Sunni Clerics Declare Collaborating with ISIL Prohibited under Shari’ah*

Sunni Clerics Declare Collaborating with ISIL Prohibited under Shari’ah*

By Hassan Al-Obaidi in Baghdad 2014-08-28

Iraqi volunteers in Baghdad register to fight alongside the security forces against ISIL. Sunni clerics in Anbar encouraged youth to support security forces in their fight against the group. [Ali al-Saadi/AFP]

Iraqi volunteers in Baghdad register to fight alongside the security forces against ISIL. Sunni clerics in Anbar encouraged youth to support security forces in their fight against the group. [Ali al-Saadi/AFP]

Sunni clerics met in Anbar this week to urge Iraqis to support the security forces in their battle against the “Islamic State of Iraq and the Levant” (ISIL).

“Collaborating or dealing with ISIL elements is prohibited under shari’ah because it consolidates the continued project of killing and distorts the image of Islam,” the Council of Anbar Scholars and Preachers said in a statement issued following its meeting in Ramadi this week.

The statement, read by council spokesman Sheikh Hatem al-Dulaimi, described co-operation with the Iraqi army as a duty, “to spare bloodshed and to stop the series of crimes that have taken place in the country”.

“It also helps ward off sectarian strife which that gang tries to ignite in Iraqi society,” he said.

ISIL is an aggressor that has nothing to do with any sect or divine religion,” al-Dulaimi added.

ISIL has distorted the image of Islam through its crimes and brutal false beliefs, said council member Sheikh Shaaban al-Obaidi, the imam of Haditha’s city mosque.

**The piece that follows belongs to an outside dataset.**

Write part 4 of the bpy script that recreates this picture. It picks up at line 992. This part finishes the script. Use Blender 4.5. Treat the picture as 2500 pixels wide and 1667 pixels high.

“Our religion is mercy and today ISIL turned it into violence, blood and terror,” he told Mawtani, noting that all Muslims must stand up for their faith in the face of these threats.

ISIL ‘should be expelled’

The clerics signed a statement to be distributed across Anbar during their meeting.

Islam is innocent of ISIL, which must be dealt with as a “force of aggression that occupies our land and should be expelled”, the statement said, adding that withholding any information about the group is prohibited under sharia.

“The fight against the group and its rejection by Sunnis will serve as a message to the rest of the sects and religions in Iraq” and will help avoid sectarianism, Ramadi mufti Sheikh Hameed Khalil told Mawtani.

All people should boycott and renounce ISIL, and co-operate with the Iraqi security forces in order to expel the group from their cities, he said.

“It also is forbidden to receive gifts of meat and vegetables, which ISIL said will be distributed to people,” he said. “This is because these are forbidden and mixed with the blood of innocent Iraqi citizens.

“Were it not for their terrorist acts, people would not have originally needed gifts or donations from them,” he added.

“Accepting ISIL means encouraging them and giving them a legitimacy they do not have,” Khalil said.

Iraqis must contact the security forces with any information they have on ISIL, he said, adding that “he who drags his feet or acts in a cowardly manner has participated in the killing of innocent people”.

A turning point in the battle

Anbar police chief Maj. Gen. Ahmed al-Dulaimi said the clerics’ statement marked a turning point in the “war on terror”.

“Now there is no doubt these terrorist groups do not represent Sunnis or Islam, and ISIL no longer has a cover through which to move after it was excommunicated from our religion and our beliefs, when it was previously also expelled from our tribal society,” he told Mawtani.

Police are giving those misled by ISIL the chance to turn themselves in before September 5th, al-Dulaimi said.

They will be given a fair trial as well as a pardon if it is proven they did not carry out any murders or bombings, he added.